Abstract

David Fergusson’s Creation is part of Eerdmans “Guides to Theology” series. The series focuses on major Christian theological loci and is especially designed for students. Fergusson, Professor of Divinity at the University of Edinburgh and author of an array of books and essays on the doctrine of creation, has written an excellent introduction that could easily anchor an undergraduate course or, with a knowledgeable leader, an adult education class.
Fergusson surveys mainstream modern discussion of creation with clarity, comprehensiveness, and a consistent depth of analysis. He attends carefully both to the historical development and to the contemporary context of major loci of discussion. The book is readable while remaining substantive—an essential but tough combination in an introductory text. Chapter 1, “Creation in Scripture,” surveys key biblical texts with an emphasis upon the connection of creation and grace, takes just a moment to note biblical concern for “animals,” and finishes with attention to three modern debates: creationism, the imago Dei, and the call to dominion. Chapter 2, “Creatio Ex Nihilo,” clarifies the contemporary meaningfulness of the ex nihilo by unfolding its conceptual origins and philosophical significance in its originating patristic context. Another excellent and readable survey of major patristic interpretations and their pastoral/theological significance gives depth to Fergusson’s discussion of “Creation and Fall” in chapter 3, where he gently explains how to take the doctrine of the fall seriously after abandoning a temporal/historical interpretation of the Garden narrative, and reviews recent revisionist proposals.
The next three chapters focus upon the implications of modern scientific understanding for Christian doctrine. Chapter 4, “The Providence of God,” begins by unfolding pre-Enlightenment affirmations of providence in Aquinas and Calvin and strives to explain how to retain key aspects of their affirmations after the scientific revolution. Chapter 5, “Deism and Natural Theology,” moves wholesale into the modern milieu. Fergusson perceptively notes that we may do well to distinguish “natural theology” from “a theology of nature.” Nonetheless, in accord with the parameters of mainstream modern theological reflection, Fergusson stays with the question of the natural knowledge of God and with major versions and criticisms of cosmological and design arguments. Here again Fergusson succeeds in making highly technical arguments accessible with minimal distortion. Chapter 6, “Evolution and Cosmic-Fine Tuning,” strives to unfold ways in which we may think about God and nature in the wake of Darwin. Fergusson does a great job of delineating discrete challenges evolution poses to premodern theological understanding, and sketches promising proposals for renewing theological understanding in the wake of evolutionary theory.
Modern reflection on the doctrine of creation has, unsurprisingly, been predominantly conducted within the conceptual parameters of a post-Cartesian split between mind and body, wherein nature emerges as a thing and, insofar as only humans are thought to have mind, wherein “animals” are part of nature. Thereby, a theanthropocentric framework, “God, humans, nature,” replaces the traditional Christian vision of “Creator, creatures, creation.” As a result, as Fergusson’s perspicuous volume illustrates (see his chapter titles, above), predominant modern discussions of creation deal almost exclusively with issues related to the doctrine of God, theological anthropology, and the God–human relationship.
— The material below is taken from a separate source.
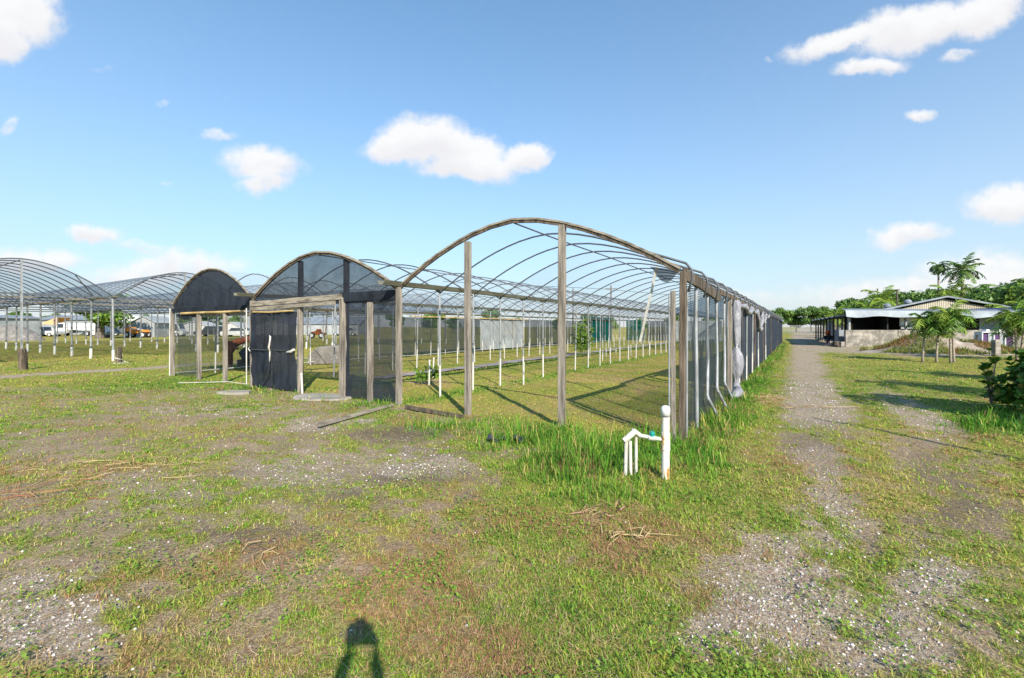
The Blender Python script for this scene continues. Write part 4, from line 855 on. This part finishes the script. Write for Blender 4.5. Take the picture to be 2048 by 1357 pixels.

Though constrained by fidelity to his appointed task, repeated asides (for instance, his note on biblical concern for “animals” and his suggestion we distinguish between natural theology and a theology of creation) suggest Fergusson is sensitive to this anthropocentric distortion. Fergusson’s seemingly modest suggestion would require a fundamental reorientation in modern theological reflection, for insofar as vis-à-vis a theology of creation one thinks of God as the Creator of creatures (including humans), reflection upon the divine–human relationship would emerge within the encompassing framework of the relation among Creator, creatures, and creation (some feminist and “animal rights” theologians have taken the lead here, which also involves reorientation in our consideration of biblical and premodern theological sources). All this in contrast to a theology of “nature” emerging as a secondary concern in a systematic framework that begins from the divine–human relation considered in isolation. Fergusson pushes hardest against these modern boundaries in his suggestive final chapter, “Animals, the Environment, and Extraterrestials.” Along these lines, however, consider how, freed from anthropocentrism, we might reflect in terms of an alternative title: “Creatures, Creation, and … More Creatures.”
In sum, this is a terrific text that accurately and clearly introduces predominant and enduringly significant loci in modern theological discussion of creation. Simultaneously, it quietly gestures beyond itself to ways in which a post-Cartesian rejuvenation of a vision of God as Creator of creation and all creatures may reinvigorate a theocentric theology of creation.